What the task asks: Print exactly the lines from the first one down to the line containing "12.5), 'glazeworn'); mb.build('upper_roof', HALL)", both ends included, with no pictures and nothing else.

"""

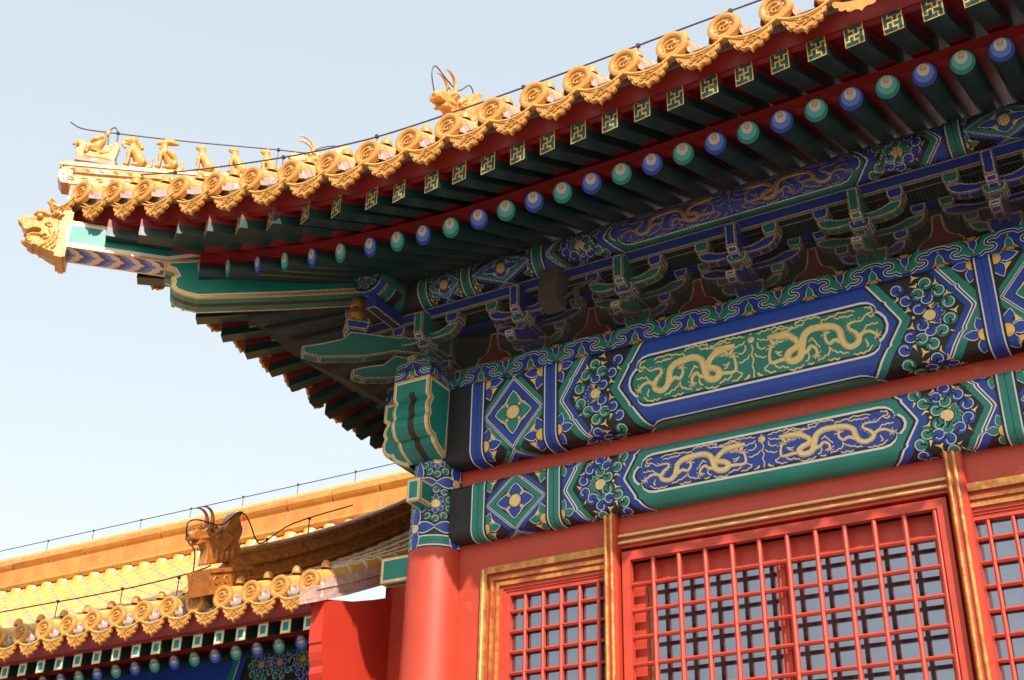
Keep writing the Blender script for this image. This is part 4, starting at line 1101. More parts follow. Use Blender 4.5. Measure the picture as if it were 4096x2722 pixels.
# pan tiles: one sheet under the courses, dished between them
def pan_sheet(x0, x1, ye, prof_of, yend, m, dish, courses, nY=12):
    mb = MB(); xs = sorted(set([x for c in zip(courses, courses[1:]) for x in (c[0] + (c[1] - c[0]) * t for t in (0, .25, .5, .75, 1))] + [x0, x1]))
    rows = []
    for x in xs:
        d = 0
        for a, b in zip(courses, courses[1:]):
            if a <= x <= b: t = (x - a) / (b - a); d = dish * (1 - (2 * t - 1) ** 2)
        p = prof_of(x); y0 = ye(x); y1 = max(yend(x), y0 + .05)
        rows.append([V((x, y0 + (y1 - y0) * k / nY, p(y0 + (y1 - y0) * k / nY) - .105 - d)) for k in range(nY + 1)])
    for a, b in zip(rows, rows[1:]):
        for k in range(nY): mb.add([a[k], b[k], b[k + 1], a[k + 1]], [(0, 1, 2, 3)], m, True)
    return mb
pan = pan_sheet(-3.02, XR, lambda x: yt(x) - .01, mprof, lambda x: min(x, .9) if x < .9 else .9, 'glazeworn', .075, XTD)
o = pan.build('pan_tile', HALL); mirror_copy(o, HALL, PL)
mb = MB(); mb.quad((-.2, .6, 10.3), (XR, .6, 10.3), (XR, 8, 12.5), (-.2, 8, 12.5), 'glazeworn'); mb.build('upper_roof', HALL)

# ------------------------------------------------------------------ hip beams at the corner
HFR = (V((0, 0, 0)), DG, FZ, DW)
def dpt(D, z, off=0.0): return V((-D, -D, z)) + DW * off
hw = .165
mb = MB()
LP = [(2.13, 8.66), (2.125, 8.565), (2.065, 8.548), (2.045, 8.505), (2.075, 8.465), (2.06, 8.425), (2.065, 8.365), (2.03, 8.315), (1.96, 8.287), (1.86, 8.275), (1.25, 8.46), (.1, 8.84), (.1, 9.2), (1.2, 8.98), (2.0, 8.70)]
near = [dpt(a, b, -hw) for a, b in LP]; far = [dpt(a, b, hw) for a, b in LP]
lay = [(0, 'gold'), (.030, 'white'), (.042, 'teal')]
mb.panel(near if newell(near).dot(DW) < 0 else near[::-1], lay, .002); mb.panel(far if newell(far).dot(DW) > 0 else far[::-1], lay, .002)
fp = [(-a * 1.41421, b) for a, b in LP[:12]]
mp0, cuts = strip_map(fp, 0)
S2 = 1 / 1.41421
mpl = lambda u, v, h: (lambda q: V((q.y * S2, q.y * S2, q.z)) - DW * u)(mp0(0, v, h))
for i in range(len(cuts) - 1): mb.quad(mpl(-hw, cuts[i], 0), mpl(hw, cuts[i], 0), mpl(hw, cuts[i + 1], 0), mpl(-hw, cuts[i + 1], 0), 'gold')
A = Art(); v0, v1 = cuts[0], cuts[-1]
A.rect(1, 'white', -hw + .02, v0, hw - .02, v1 - .02); A.rect(2, 'teal', -hw + .032, v0, hw - .032, v1 - .03); A.rect(3, 'brownblack', -.03, v0, .035, v1 - .03)
paint(mb, A, mpl, [-hw, hw], cuts, .0015)
mb.build('hip_beam', HALL, label='lower green hip beam with a scrolled gilt nose')
mb = MB(); hz = .160; z0, z1 = 8.648, 8.96
ZP = [(2.86, z0), (2.86, z1), (2.2, z1 - .01), (1.2, 9.25), (1.0, 9.2), (2.12, z0 + .004)]
for s in (-1, 1):
    P = [dpt(a, b, s * hz) for a, b in ZP]; P = P if newell(P).dot(DW) * s > 0 else P[::-1]
    mb.panel(P, [(0, 'gold'), (.018, 'white'), (.055, 'teal')], .002)
A = Art(); L0, L1 = 0.0, (2.86 - 2.12) * 1.41421
A.rect(0, 'gold', 0, -hz, L1, hz)
i0, i1 = .03, L1 - .03; w_ = hz - .024
def bulge(v): t = abs(v) / w_; return .10 * (1 - t ** 1.6) + .018 * cos(t * 3 * pi) * (1 - t)
edges = []
per = (i1 - i0 + .1) / 5.4
for k in range(-1, 7):
    for f, m in ((0, 'blue'), (.30, 'midblue'), (.60, 'palewhite'), (.90, 'gold')): edges.append((i0 - .13 + (k + f) * per, m))
vv = [-w_ + 2 * w_ * i / 28 for i in range(29)]
for (a, m), (b, _) in zip(edges, edges[1:]):
    A.poly(1, m, [(a + bulge(v), v) for v in vv] + [(b + bulge(v), v) for v in reversed(vv)])
A2 = Art()
for L, m, P in A.p:
    if L == 0: A2.p.append((0, m, P)); continue
    P = clip(P, 0, i0, False); P = clip(P, 0, i1, True) if P else P
    if P: A2.p.append((1, m, P))
mpz = lambda u, v, h: V((-(2.86 - u * S2), -(2.86 - u * S2), z0 - h)) + DW * v
tst = (mpz(1, 0, 0) - mpz(0, 0, 0)).cross(mpz(0, 1, 0) - mpz(0, 0, 0)).z
mpz2 = mpz if tst < 0 else (lambda u, v, h: mpz(u, -v, h))
paint(mb, A2, mpz2, [0, L1], [-hz, hz], .0012)
mb.poly([dpt(2.86, z0, -hz), dpt(2.86, z1, -hz), dpt(2.86, z1, hz), dpt(2.86, z0, hz)], 'teal')
mb.build('hip_beam', HALL, label='upper hip beam with blue and white cloud painting underneath')

# ------------------------------------------------------------------ hip ridge
def ridge_z(D):                                   # top of the ridge cap along the corner
    return 9.778 + .125 * (2.98 - D) + .03 * (2.98 - D) ** 2
mb = MB()
def ridge_strip(D0, D1, secs, zf_, N=14):         # secs: list of closed sections [(off, dz), ...], material
    for sec, m in secs:
        rows = []
        for i in range(N + 1):
            D = D0 + (D1 - D0) * i / N; z = zf_(D); rows.append([dpt(D, z + dz, of) for of, dz in sec])
        k = len(sec)
        for a, b in zip(rows, rows[1:]):
            for j in range(k):
                f = [a[j], b[j], b[(j + 1) % k], a[(j + 1) % k]]; mb.add(f, [(0, 1, 2, 3)], m)
        mb.poly(rows[0], m); mb.poly(rows[-1][::-1], m)
def half(r, top, n=8): return [(-r * cos(pi * i / n), top - r + r * sin(pi * i / n)) for i in range(n + 1)]
def sect(D0, D1, dz=0.0):
    ridge_strip(D0, D1, [(half(.075, dz) + [(.075, dz - .085), (-.075, dz - .085)], 'glazeworn')], ridge_z)
    ridge_strip(D0 - .01, D1, [([(-.062, dz - .135), (.062, dz - .135), (.062, dz - .083), (-.062, dz - .083)][::-1], 'mortar')], ridge_z)
    ridge_strip(D0 + .0, D1, [([(-.11, dz - .195), (.11, dz - .195), (.115, dz - .155), (.10, dz - .135), (-.10, dz - .135), (-.115, dz - .155)][::-1], 'glazeworn')], ridge_z)
    ridge_strip(D0 - .07, D1, [([(-.085, dz - .24), (.085, dz - .24), (.085, dz - .193), (-.085, dz - .193)][::-1], 'mortar')], ridge_z)
    ridge_strip(D0 - .07, D1, [([(-.13, dz - .36), (.13, dz - .36), (.135, dz - .27), (.115, dz - .24), (-.115, dz - .24), (-.135, dz - .27)][::-1], 'glaze')], ridge_z)
    ridge_strip(D0 - .09, D1, [([(-.12, dz - .62), (.12, dz - .62), (.12, dz - .36), (-.12, dz - .36)][::-1], 'mortar')], ridge_z)
sect(2.985, 1.30)
# carved scrolls on the mouldings
for k in range(5):
    D = 2.90 - k * .10
    for z, o, r in ((ridge_z(D) - .165, -.118, .018), (ridge_z(D) - .30, -.140, .026)):
        q = [dpt(D + r * 1.2 * cos(t) * (1 - t / 9), z + r * sin(t) * (1 - t / 9), o) for t in [i * .6 for i in range(11)]]
        mb.tube(q, .006, 'glazeworn', 5)
# brown undercut front
fr_ = [(2.995, 9.60), (3.0, 9.50), (2.97, 9.44), (2.90, 9.44), (2.90, 9.60)]
for s in (-1, 1): 
    P = [dpt(a, b, s * .115) for a, b in fr_]; mb.poly(P if newell(P).dot(DW) * s > 0 else P[::-1], 'glazebrownshade')
for i in range(len(fr_)):
    a, b = fr_[i], fr_[(i + 1) % len(fr_)]; mb.quad(dpt(*a, -.115), dpt(*b, -.115), dpt(*b, .115), dpt(*a, .115), 'glazebrownshade')
# disc closing the cap
mb.lathe([(.08, 0), (.08, .03), (.06, .035), (.05, .02), (0, .02)], dpt(2.985, ridge_z(2.985) - .075), -DG * -1, 'glazeend', 18)
mb.build('hip_ridge', HALL, label='stepped yellow ridge running down to the roof corner')
mb = MB()
def ridge_z2(D): return 10.42 + .55 * (1.0 - D)
sect0 = sect
def tall(D0, D1):
    ridge_strip(D0, D1, [(half(.085, 0) + [(.085, -.095), (-.085, -.095)], 'glazeridge')], ridge_z2)
    ridge_strip(D0, D1, [([(-.07, -.7), (.07, -.7), (.07, -.09), (-.07, -.09)][::-1], 'glazeridge')], ridge_z2)
    ridge_strip(D0, D1, [([(-.13, -.34), (.13, -.34), (.135, -.27), (.10, -.23), (-.10, -.23), (-.135, -.27)][::-1], 'glaze')], ridge_z2)
tall(.98, -.75)
mb.build('hip_ridge', HALL, label='taller upper part of the corner ridge')
mb = MB(); X = .80                                # ridge of the gable above, running up the slope
for y0, y1, z0_, z1_ in ((-.95, 1.2, 10.06, 11.35),):
    for w0, a, b, m in ((.09, .25, .34, 'glazeridge'), (.13, .12, .2, 'glaze'), (.09, -.4, .25, 'mortar')):
        mb.hexa([V((X - w0, y0, z0_ + a)), V((X + w0, y0, z0_ + a)), V((X + w0, y1, z1_ + a)), V((X - w0, y1, z1_ + a))], [V((X - w0, y0, z0_ + b)), V((X + w0, y0, z0_ + b)), V((X + w0, y1, z1_ + b)), V((X - w0, y1, z1_ + b))], m)
mb.build('gable_ridge', HALL)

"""

Complete output:
Keep writing the Blender script for this image. This is part 4, starting at line 1101. More parts follow. Use Blender 4.5. Measure the picture as if it were 4096x2722 pixels.
# pan tiles: one sheet under the courses, dished between them
def pan_sheet(x0, x1, ye, prof_of, yend, m, dish, courses, nY=12):
    mb = MB(); xs = sorted(set([x for c in zip(courses, courses[1:]) for x in (c[0] + (c[1] - c[0]) * t for t in (0, .25, .5, .75, 1))] + [x0, x1]))
    rows = []
    for x in xs:
        d = 0
        for a, b in zip(courses, courses[1:]):
            if a <= x <= b: t = (x - a) / (b - a); d = dish * (1 - (2 * t - 1) ** 2)
        p = prof_of(x); y0 = ye(x); y1 = max(yend(x), y0 + .05)
        rows.append([V((x, y0 + (y1 - y0) * k / nY, p(y0 + (y1 - y0) * k / nY) - .105 - d)) for k in range(nY + 1)])
    for a, b in zip(rows, rows[1:]):
        for k in range(nY): mb.add([a[k], b[k], b[k + 1], a[k + 1]], [(0, 1, 2, 3)], m, True)
    return mb
pan = pan_sheet(-3.02, XR, lambda x: yt(x) - .01, mprof, lambda x: min(x, .9) if x < .9 else .9, 'glazeworn', .075, XTD)
o = pan.build('pan_tile', HALL); mirror_copy(o, HALL, PL)
mb = MB(); mb.quad((-.2, .6, 10.3), (XR, .6, 10.3), (XR, 8, 12.5), (-.2, 8, 12.5), 'glazeworn'); mb.build('upper_roof', HALL)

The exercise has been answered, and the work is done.